Comments and suggestions welcome :-) hi Joachim.
i have some suggestions: apache: use fastcgi instead of hacking an own http-server. http://www.cs.chalmers.se/~bringert/darcs/haskell-fastcgi/doc/ http://www.cs.chalmers.se/~bringert/darcs/cgi-compat/doc/ server: there are virtual linux servers out there, free to rent. some of them are even cheaper than the power-usage of one's old pc (at least compared to speed). if you intend to write a game for thousands of users, who play it 24/7, then it may be comfortable to rent one. (friends of me rented one.) software upgrades: use Read/Show classes instead of Foreign.Marshal, and combine them with version counting data-structures: [code] data MyData = V1 String deriving (Show,Read) read_v1 :: MyData -> String --------- data MyData = V1 String | V2 [String] deriving (Show,Read) read_v1 :: MyData -> String read_v2 :: MyData -> [String] --------- data MyData = V1 String | V2 [String] | V3 [(String,Int)] deriving (Show,Read) -- obsolete: read_v1 :: MyData -> String read_v2 :: MyData -> [String] read_v3 :: MyData -> [(String,Int)] [/code] i've thought about writing a browsergame in haskel, too; but atm, i have no time for (writing) games. - marc Am Montag, 18. Dezember 2006 12:30 schrieb Joachim Durchholz:
OK, after years of looking and discussing and doing HSoE exercises, I have finally decided that Haskell is far enough into practical usefulness that I should give it a try in a "real" project.
The basic idea is a browser game - this touches all the potentially hard issues without miring me too deeply in target platform details.
I'd like to lay out my plans here and ask how they are going to work out, and take advice.
THE PLAN
I'll start with http://haskell.org/haskellwiki/How_to_write_a_Haskell_program and get a toolchain together. I haven't decides which compiler (interpreter?) to choose; I'll probably go for the one that give the least amount of trouble.
Next would be library selection. I'm willing to undergo some modest amount of hassle here, since I don't expect all libraries that I need to be mature yet.
My preliminary plan is to split the application into a central world simulation process, and satellite processes that accept HTTP requests, feed them into the simulation, read back the results, and generate the response HTML. The interface between simulation and satellite is: * Satellites can read a snapshot of the game data. * Satellites cannot directly write game data. What they can do is to post commands to a blackboard, which are marked as "no more updatable" as soon as the simulation starts executing them.
I expect the simulation and the satellites to be separate OS processes, so I'll need a way to marshall command and game data between processes.
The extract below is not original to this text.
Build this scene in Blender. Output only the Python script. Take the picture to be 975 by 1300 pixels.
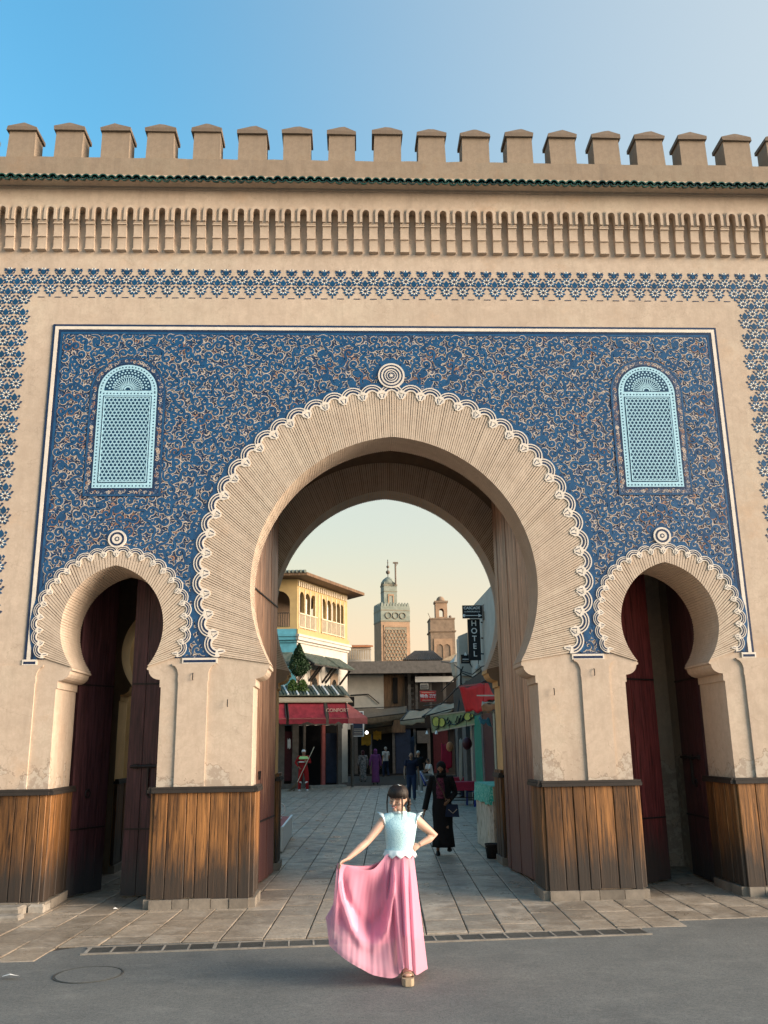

The simulation will have to store its entire state to disk, too - in theory, it could run forever and never write to disk (and I don't need a database, too), but in practice, I have to plan for the occasional reboot. Since the server will be running Apache for other purposes anyway, and I don't want to force the players to use a URL with a port number, I think I'll set up Apache so that it proxies game-related URLs to the Haskell software. I just hope that Apache doesn't incur much overhead in that mode.
I have no idea how to organize software upgrades. The satellites are easy, but how do I make sure that revision N+1 of the simulation can read the marshalled data from revision N?
The final software should be efficient. Ideally, the satellites are able to saturate the network card of today's typical cheap rootserver if the simulation is a no-op. I have two data points for a "typical cheap rootserver": * 100 MBit/s Ethernet, 256 MB RAM, 1.2 GHz Celeron (~3 years old) * 1 GBit/s Ethernet, 1 GB RAM, 2.2 GHz Athlon (current) Of course, not needing an RDBMS will give the system a head start efficiency-wise.